The one-line command alternative is displayed at the bottom of the screen as the cloning gets underway:
/usr/sbin/ocs-onthefly -g auto -e1 auto -e2 r -j2 -sfsck -k0 -p reboot -f nvme01 -d sdb
At some point, you’ll be prompted, “Press ‘Enter’ to continue…” Do so. After additional checks, you’ll hit the point of no return and get a warning in all caps that the data is about to be destroyed. Go ahead, do it: enter y (twice). Then the actual cloning gets underway. Upon completion, you should have a replacement for the original target disk.
Good stuff!
A UEFI/Secure Boot wrinkle?
Occasionally, on some computers that boot using UEFI, cloning boot/system drives can go awry.

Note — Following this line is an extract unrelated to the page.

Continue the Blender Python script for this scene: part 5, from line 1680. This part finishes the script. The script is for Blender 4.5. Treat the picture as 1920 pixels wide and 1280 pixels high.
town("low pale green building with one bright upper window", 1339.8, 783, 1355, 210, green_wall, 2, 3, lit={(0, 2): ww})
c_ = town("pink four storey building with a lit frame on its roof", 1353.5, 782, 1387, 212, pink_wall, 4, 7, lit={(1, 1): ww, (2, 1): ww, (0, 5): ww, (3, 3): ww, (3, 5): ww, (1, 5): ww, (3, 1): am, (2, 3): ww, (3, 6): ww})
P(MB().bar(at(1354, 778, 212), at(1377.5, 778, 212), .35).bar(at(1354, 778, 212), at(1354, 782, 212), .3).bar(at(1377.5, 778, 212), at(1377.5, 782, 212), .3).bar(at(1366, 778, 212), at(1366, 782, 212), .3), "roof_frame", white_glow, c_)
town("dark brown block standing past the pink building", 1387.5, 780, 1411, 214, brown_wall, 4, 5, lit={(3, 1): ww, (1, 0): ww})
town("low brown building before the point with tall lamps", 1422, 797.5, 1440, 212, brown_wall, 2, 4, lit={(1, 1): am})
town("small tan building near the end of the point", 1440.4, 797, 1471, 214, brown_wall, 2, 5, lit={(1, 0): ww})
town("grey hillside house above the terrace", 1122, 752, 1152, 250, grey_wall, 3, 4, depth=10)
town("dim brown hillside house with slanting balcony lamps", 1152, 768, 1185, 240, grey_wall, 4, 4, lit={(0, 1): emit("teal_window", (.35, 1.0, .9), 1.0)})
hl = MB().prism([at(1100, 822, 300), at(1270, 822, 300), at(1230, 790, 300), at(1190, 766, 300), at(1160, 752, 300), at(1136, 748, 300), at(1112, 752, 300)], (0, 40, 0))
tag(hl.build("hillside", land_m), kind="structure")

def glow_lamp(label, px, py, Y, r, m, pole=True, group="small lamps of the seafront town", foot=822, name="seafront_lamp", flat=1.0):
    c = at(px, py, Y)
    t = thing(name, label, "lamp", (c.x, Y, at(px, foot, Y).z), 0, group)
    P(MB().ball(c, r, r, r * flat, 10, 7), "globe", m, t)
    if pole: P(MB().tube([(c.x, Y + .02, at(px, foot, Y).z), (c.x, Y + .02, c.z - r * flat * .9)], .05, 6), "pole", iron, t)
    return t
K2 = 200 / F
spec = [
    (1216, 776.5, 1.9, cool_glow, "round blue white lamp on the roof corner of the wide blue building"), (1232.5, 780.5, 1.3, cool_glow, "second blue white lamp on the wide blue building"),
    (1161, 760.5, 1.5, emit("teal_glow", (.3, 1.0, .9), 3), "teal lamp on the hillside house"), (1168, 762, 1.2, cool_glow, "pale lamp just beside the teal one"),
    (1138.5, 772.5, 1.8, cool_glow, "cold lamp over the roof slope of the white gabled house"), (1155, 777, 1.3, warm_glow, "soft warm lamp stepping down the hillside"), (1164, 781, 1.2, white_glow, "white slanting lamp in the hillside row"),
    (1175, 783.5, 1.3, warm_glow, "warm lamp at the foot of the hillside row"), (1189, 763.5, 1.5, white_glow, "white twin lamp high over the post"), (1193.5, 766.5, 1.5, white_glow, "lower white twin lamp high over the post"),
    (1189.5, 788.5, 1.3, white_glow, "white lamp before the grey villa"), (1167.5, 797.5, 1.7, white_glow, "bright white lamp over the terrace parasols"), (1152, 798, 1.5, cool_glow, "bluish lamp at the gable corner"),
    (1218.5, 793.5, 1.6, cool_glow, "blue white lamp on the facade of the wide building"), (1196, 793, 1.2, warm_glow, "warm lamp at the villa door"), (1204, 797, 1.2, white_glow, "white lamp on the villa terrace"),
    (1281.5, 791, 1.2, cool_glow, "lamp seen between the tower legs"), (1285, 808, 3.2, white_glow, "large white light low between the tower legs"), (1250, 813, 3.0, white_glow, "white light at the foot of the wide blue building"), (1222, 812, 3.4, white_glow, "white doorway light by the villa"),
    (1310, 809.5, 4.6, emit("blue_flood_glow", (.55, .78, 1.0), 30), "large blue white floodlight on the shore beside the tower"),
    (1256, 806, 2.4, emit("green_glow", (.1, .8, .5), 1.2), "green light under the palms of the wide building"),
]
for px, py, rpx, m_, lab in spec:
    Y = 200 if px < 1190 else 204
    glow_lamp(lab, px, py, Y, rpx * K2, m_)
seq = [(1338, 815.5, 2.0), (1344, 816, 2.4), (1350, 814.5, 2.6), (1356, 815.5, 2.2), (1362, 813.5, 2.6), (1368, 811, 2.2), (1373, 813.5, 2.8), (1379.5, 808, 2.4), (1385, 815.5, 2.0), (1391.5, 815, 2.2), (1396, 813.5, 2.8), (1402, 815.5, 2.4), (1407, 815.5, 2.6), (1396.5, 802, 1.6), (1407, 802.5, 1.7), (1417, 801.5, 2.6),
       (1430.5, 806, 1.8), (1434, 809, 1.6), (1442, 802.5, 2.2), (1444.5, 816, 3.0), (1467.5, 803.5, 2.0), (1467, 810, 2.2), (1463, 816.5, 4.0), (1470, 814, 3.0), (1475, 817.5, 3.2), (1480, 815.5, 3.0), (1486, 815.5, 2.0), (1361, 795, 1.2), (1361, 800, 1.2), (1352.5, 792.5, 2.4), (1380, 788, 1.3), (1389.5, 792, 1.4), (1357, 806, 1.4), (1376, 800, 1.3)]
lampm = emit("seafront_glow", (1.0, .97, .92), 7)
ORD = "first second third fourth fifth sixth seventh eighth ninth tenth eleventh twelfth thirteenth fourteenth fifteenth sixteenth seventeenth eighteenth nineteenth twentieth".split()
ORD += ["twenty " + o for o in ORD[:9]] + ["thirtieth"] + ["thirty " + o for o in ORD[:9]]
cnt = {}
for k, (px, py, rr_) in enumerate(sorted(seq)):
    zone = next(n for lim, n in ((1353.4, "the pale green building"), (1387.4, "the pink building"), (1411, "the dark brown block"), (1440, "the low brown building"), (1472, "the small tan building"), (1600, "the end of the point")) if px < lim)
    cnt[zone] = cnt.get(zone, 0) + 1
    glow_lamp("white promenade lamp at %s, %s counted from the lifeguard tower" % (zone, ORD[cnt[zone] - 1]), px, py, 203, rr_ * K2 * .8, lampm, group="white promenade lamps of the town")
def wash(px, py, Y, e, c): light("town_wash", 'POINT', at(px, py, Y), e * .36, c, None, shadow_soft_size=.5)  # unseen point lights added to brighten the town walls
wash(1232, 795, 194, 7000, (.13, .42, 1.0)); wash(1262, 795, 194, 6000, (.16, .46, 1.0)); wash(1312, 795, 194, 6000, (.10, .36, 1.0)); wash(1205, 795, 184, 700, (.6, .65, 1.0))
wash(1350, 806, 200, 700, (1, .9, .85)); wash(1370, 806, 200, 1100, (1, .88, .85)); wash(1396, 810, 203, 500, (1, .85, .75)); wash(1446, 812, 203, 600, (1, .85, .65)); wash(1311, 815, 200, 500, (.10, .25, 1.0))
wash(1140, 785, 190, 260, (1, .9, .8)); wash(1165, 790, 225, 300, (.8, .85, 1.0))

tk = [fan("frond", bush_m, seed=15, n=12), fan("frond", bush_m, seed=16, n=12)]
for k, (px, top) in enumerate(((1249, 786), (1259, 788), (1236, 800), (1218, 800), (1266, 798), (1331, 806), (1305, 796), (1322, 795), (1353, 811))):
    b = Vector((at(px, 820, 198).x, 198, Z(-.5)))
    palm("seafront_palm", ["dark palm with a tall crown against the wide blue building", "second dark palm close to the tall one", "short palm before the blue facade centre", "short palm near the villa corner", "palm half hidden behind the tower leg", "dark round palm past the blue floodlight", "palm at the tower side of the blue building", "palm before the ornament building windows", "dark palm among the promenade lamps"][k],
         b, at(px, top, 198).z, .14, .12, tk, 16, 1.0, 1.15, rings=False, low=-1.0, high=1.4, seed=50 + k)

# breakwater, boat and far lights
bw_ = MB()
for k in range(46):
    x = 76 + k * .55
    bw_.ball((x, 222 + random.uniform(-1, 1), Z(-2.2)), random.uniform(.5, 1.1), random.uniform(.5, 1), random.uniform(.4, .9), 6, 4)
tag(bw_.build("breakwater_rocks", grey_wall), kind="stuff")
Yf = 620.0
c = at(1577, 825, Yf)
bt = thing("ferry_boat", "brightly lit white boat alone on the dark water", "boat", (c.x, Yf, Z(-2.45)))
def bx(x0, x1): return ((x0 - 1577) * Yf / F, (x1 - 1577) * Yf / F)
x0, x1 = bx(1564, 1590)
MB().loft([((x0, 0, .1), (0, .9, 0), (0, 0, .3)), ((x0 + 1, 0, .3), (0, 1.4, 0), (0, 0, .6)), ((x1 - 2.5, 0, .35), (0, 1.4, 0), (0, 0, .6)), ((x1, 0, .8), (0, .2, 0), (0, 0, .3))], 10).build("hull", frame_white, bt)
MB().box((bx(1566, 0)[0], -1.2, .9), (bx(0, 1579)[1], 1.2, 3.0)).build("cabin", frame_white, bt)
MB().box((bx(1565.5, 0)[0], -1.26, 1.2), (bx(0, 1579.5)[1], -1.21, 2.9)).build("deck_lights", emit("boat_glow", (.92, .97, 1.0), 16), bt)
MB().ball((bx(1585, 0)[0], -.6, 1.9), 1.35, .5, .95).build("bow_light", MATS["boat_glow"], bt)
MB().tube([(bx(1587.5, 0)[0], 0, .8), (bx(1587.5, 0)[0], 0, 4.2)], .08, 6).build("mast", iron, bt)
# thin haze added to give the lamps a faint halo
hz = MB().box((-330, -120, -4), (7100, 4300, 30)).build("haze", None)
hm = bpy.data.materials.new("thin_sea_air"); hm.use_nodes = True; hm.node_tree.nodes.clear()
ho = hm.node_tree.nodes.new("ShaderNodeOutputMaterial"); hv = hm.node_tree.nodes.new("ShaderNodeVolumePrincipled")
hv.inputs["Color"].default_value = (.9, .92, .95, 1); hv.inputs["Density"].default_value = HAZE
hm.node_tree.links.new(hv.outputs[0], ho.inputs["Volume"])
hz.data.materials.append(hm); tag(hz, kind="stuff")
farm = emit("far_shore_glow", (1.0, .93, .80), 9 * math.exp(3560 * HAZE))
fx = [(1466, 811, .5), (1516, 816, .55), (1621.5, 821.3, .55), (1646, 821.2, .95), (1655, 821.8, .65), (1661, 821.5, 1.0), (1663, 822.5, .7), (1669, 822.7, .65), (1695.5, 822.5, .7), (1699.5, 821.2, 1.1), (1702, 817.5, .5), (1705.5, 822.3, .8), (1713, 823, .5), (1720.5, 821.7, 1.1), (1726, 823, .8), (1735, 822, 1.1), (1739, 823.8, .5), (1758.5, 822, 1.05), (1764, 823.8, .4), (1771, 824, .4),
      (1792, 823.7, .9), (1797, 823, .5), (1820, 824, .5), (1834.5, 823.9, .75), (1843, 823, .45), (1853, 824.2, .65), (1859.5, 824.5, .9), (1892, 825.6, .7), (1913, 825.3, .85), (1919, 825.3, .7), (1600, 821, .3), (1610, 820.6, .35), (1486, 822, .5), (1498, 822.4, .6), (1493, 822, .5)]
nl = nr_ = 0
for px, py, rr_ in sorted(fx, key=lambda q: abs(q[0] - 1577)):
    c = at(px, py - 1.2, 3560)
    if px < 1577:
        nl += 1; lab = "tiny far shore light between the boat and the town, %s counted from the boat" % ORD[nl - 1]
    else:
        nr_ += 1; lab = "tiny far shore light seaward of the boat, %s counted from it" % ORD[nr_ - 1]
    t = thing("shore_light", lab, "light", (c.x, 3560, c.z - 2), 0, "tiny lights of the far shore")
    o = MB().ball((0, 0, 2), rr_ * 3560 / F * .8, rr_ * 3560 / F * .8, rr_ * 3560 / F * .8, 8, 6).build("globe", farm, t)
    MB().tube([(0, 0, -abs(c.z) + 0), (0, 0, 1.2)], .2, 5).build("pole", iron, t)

Such a situation will make itself immediately apparent when you try to boot from the destination disk and get a message that reads something like “Unable to boot” or “Unable to find operating system.” If this happens to you, you may need to try a different approach. Start by disabling Secure Boot (see Microsoft’s instructions for doing so in Windows 10 and in Windows 11), and try again. This will often do the trick.
Otherwise, technically savvy readers can turn to the Windows command-line boot repair utilities bootrec and bcdboot, or to third-party tools such as EasyBCD ($40), to attempt such repairs. Ultimately, the result should be a bootable, cloned boot/system disk.